A new government plan would look up background information on you and assign you a threat level every time you buy a airplane ticket. A nationwide computer system will check credit reports and bank account activity and compare passenger names with those on government watch lists. "This system threatens to create a permanent blacklisted underclass of Americans who cannot travel freely," says Katie Corrigan, of the American Civil Liberties Union. Delta Air Lines will try out the system at three undisclosed airports beginning in March, and a nationwide system could be in place by the end of the year.

The CAPPS II?Computer Assisted Passenger Prescreening System?will use databases that are already available and they promise not to profile people according to race, religion or ethnicity. "What it does is have very fast access to existing databases so we can quickly validate the person's identity," says Transportation Secretary Norman Mineta.

Transportation Department spokesman Chet Lunner says an announcement that the background information will be stored for 50 years is inaccurate. But Jay Stanley, of the ACLU, says, "When it says in print, 50 years, we'd like to see something else in print to counter that."

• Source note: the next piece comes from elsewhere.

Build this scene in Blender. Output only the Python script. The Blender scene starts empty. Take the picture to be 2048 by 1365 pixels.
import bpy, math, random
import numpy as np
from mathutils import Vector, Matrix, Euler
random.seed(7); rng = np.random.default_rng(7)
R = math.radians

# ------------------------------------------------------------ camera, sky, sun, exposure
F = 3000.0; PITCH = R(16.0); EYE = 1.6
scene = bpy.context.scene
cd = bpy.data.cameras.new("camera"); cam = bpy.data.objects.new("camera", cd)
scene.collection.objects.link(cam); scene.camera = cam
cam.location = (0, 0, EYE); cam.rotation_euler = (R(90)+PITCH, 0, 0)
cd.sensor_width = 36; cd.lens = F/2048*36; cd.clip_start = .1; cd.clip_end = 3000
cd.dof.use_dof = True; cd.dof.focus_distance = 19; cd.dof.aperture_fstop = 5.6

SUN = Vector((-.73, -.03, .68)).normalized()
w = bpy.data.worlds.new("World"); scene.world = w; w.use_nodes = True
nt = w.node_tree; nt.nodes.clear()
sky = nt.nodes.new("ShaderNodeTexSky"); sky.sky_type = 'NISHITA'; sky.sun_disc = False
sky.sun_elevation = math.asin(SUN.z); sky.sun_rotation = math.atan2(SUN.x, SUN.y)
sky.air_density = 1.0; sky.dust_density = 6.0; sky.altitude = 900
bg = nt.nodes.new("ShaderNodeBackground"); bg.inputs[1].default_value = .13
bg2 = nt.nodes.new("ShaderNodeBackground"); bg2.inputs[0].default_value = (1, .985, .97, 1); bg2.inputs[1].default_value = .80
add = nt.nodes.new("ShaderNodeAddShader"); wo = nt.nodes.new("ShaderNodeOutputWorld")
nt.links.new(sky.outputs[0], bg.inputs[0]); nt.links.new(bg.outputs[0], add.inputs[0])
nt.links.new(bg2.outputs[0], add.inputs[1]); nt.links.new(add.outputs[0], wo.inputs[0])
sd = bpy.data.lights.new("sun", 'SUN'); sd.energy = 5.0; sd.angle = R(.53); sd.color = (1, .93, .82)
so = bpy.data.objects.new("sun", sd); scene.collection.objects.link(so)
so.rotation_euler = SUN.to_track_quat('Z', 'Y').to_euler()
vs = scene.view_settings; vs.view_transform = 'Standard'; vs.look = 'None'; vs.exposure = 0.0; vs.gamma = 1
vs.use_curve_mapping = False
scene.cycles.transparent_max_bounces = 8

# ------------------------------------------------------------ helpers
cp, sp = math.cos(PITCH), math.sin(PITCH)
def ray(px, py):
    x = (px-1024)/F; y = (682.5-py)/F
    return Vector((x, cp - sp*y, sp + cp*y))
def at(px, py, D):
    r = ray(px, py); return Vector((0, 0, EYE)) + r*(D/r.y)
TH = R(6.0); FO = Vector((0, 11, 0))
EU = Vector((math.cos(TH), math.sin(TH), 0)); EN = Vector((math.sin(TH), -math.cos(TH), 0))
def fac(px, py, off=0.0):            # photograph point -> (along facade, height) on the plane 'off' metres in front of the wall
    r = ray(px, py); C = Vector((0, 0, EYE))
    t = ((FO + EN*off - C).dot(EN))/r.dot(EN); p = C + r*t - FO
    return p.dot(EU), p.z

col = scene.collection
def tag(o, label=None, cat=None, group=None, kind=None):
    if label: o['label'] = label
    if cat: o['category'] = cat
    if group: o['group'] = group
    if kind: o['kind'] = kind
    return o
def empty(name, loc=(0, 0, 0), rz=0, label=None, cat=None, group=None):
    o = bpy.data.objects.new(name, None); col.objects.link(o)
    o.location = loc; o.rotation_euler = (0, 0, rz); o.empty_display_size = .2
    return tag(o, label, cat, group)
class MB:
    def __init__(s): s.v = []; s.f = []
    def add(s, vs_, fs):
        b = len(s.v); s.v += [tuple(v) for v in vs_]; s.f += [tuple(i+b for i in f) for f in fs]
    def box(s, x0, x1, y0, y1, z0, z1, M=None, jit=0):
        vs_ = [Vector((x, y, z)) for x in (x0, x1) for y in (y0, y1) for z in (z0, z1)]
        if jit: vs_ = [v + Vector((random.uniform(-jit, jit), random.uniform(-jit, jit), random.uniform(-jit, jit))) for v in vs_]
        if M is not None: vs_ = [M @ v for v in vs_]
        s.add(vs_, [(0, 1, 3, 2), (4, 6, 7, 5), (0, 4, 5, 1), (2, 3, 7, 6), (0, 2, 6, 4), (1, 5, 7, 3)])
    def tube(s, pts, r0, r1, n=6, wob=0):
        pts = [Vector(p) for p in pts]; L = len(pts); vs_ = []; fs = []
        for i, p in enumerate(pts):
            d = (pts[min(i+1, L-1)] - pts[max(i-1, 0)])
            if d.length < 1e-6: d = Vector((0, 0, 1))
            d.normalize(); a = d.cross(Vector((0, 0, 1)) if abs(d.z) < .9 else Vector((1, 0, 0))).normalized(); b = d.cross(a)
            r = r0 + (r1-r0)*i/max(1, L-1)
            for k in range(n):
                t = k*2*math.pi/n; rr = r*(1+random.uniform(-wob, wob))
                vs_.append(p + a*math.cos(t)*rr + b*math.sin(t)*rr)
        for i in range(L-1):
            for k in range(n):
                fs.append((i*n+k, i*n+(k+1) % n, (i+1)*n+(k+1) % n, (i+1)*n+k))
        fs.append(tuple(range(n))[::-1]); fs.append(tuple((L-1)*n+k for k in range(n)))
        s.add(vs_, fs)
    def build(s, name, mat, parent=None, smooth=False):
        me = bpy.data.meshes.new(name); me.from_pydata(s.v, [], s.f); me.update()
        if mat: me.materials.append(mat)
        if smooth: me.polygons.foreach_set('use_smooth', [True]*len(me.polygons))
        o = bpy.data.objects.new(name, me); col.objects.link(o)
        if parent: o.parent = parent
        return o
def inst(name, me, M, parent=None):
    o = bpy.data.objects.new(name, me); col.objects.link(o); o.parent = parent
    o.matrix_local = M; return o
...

CAPPS II will rate each passenger's risk potential according as green, yellow or red. Most passengers will be rated green and won't be subjected to anything more than normal checks, while yellow will get extra screening and red won't be allowed to fly. Paul Hudson, of the Aviation Consumer Action Project, says, "The whole track record of profiling is a very poor to mixed one," referring to incorrect profiles of the Unabomber and the Washington-area snipers. Nine to 11 of the 19 hijackers on Sept. 11 were flagged by the preexisting airline screening programs, but they weren't searched because airlines didn't search people who didn't check bags.